EXERCISE TASK: Your task is to quote the listing below exactly, beginning with its first line and ending on the line bearing "return EYE + (Y0 - py) / FPX * w".

INFORMATION PROVIDED:

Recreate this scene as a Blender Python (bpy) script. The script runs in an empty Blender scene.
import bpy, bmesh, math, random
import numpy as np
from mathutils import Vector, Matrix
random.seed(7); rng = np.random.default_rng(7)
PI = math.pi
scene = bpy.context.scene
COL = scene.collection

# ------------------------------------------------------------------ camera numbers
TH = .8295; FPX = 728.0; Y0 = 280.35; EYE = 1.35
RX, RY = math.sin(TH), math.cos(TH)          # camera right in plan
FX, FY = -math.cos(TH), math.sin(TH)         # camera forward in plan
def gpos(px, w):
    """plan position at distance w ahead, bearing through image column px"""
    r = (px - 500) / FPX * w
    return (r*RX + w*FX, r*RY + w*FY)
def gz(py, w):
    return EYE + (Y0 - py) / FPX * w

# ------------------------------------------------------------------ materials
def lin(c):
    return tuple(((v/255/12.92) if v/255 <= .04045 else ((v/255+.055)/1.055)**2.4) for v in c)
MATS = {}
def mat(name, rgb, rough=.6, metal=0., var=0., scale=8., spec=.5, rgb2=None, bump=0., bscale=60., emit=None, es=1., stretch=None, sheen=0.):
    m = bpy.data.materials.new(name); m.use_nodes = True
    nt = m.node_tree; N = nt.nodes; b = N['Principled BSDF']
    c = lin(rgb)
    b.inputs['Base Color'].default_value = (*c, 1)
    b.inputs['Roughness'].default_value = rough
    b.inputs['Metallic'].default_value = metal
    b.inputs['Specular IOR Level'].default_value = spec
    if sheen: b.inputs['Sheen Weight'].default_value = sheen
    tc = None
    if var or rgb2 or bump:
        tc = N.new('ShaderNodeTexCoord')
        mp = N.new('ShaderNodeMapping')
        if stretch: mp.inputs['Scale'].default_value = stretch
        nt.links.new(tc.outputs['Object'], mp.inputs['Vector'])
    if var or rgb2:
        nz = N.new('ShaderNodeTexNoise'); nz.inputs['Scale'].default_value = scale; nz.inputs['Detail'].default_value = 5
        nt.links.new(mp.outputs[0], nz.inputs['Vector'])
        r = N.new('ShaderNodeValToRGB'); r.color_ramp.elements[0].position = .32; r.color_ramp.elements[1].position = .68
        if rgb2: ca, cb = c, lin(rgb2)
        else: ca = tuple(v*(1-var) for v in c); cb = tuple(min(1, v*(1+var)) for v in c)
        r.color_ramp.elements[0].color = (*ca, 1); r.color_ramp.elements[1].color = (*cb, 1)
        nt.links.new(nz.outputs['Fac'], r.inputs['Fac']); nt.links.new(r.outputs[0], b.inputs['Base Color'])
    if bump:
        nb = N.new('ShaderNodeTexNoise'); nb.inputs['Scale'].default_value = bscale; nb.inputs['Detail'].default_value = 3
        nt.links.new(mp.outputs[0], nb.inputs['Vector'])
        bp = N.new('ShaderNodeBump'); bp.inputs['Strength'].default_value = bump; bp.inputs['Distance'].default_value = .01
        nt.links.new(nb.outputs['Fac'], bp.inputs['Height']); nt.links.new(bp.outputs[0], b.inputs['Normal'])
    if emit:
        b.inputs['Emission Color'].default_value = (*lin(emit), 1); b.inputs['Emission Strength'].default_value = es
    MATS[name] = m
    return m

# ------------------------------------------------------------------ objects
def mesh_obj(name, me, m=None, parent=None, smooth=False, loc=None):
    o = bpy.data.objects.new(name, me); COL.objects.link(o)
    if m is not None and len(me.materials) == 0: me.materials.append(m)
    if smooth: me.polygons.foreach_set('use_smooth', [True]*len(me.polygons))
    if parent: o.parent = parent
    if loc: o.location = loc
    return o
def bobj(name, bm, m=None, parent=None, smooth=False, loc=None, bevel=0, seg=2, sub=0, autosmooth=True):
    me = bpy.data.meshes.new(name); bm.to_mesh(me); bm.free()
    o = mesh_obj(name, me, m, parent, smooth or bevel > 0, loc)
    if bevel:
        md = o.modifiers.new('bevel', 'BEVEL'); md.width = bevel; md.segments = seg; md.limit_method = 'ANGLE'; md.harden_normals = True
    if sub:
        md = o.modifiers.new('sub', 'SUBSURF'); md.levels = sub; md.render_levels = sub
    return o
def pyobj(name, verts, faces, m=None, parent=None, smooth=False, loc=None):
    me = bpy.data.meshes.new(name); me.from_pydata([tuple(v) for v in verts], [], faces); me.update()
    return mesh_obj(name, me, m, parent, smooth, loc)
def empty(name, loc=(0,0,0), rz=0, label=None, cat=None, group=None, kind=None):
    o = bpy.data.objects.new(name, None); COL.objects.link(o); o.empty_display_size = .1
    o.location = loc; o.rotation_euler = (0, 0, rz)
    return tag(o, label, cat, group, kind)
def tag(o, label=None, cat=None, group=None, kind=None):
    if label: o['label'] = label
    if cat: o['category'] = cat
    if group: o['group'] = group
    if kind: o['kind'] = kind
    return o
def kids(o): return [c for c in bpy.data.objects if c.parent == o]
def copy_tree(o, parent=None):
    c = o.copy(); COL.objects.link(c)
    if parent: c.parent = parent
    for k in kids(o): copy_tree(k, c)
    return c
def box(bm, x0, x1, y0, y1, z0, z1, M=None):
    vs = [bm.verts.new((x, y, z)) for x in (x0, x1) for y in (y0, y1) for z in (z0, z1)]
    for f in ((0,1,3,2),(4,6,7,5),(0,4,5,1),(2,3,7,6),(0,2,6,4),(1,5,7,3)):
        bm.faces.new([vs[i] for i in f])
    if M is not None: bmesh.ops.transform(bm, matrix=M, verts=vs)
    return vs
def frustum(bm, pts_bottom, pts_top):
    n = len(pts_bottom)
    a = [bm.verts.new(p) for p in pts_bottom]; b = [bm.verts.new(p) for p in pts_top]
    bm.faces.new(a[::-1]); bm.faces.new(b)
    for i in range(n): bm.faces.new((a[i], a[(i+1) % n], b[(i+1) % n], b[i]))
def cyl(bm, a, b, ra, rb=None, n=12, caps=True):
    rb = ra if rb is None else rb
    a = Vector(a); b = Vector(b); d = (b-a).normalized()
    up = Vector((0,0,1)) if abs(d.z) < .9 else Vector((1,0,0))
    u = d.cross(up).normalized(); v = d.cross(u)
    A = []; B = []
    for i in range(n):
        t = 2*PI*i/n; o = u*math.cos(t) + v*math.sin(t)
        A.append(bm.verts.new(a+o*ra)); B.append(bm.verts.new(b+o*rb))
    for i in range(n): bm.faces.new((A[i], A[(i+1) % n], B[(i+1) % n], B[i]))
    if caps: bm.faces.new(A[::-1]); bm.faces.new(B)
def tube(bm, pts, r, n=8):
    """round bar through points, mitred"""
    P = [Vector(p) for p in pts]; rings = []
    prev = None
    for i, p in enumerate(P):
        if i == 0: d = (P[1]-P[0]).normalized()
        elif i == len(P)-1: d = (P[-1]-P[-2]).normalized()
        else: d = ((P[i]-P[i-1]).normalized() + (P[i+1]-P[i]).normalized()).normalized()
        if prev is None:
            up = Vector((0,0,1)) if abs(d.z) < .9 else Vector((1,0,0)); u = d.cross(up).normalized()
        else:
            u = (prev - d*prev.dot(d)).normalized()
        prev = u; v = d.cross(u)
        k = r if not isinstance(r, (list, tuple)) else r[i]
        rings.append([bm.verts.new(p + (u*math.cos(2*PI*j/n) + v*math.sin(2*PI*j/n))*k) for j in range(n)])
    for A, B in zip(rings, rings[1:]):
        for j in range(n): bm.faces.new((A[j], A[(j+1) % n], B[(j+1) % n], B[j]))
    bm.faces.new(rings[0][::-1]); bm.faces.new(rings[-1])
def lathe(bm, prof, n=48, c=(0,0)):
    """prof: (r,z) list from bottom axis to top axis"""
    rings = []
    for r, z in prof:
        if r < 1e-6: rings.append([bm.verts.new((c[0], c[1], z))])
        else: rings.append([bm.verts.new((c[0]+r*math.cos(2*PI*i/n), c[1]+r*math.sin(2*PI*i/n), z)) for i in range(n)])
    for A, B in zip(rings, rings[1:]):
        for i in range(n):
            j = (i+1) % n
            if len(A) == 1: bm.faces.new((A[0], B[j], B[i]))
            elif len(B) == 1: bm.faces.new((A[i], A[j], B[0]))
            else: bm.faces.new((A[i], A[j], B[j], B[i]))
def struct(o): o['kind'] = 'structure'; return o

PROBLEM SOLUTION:
Recreate this scene as a Blender Python (bpy) script. The script runs in an empty Blender scene.
import bpy, bmesh, math, random
import numpy as np
from mathutils import Vector, Matrix
random.seed(7); rng = np.random.default_rng(7)
PI = math.pi
scene = bpy.context.scene
COL = scene.collection

# ------------------------------------------------------------------ camera numbers
TH = .8295; FPX = 728.0; Y0 = 280.35; EYE = 1.35
RX, RY = math.sin(TH), math.cos(TH)          # camera right in plan
FX, FY = -math.cos(TH), math.sin(TH)         # camera forward in plan
def gpos(px, w):
    """plan position at distance w ahead, bearing through image column px"""
    r = (px - 500) / FPX * w
    return (r*RX + w*FX, r*RY + w*FY)
def gz(py, w):
    return EYE + (Y0 - py) / FPX * w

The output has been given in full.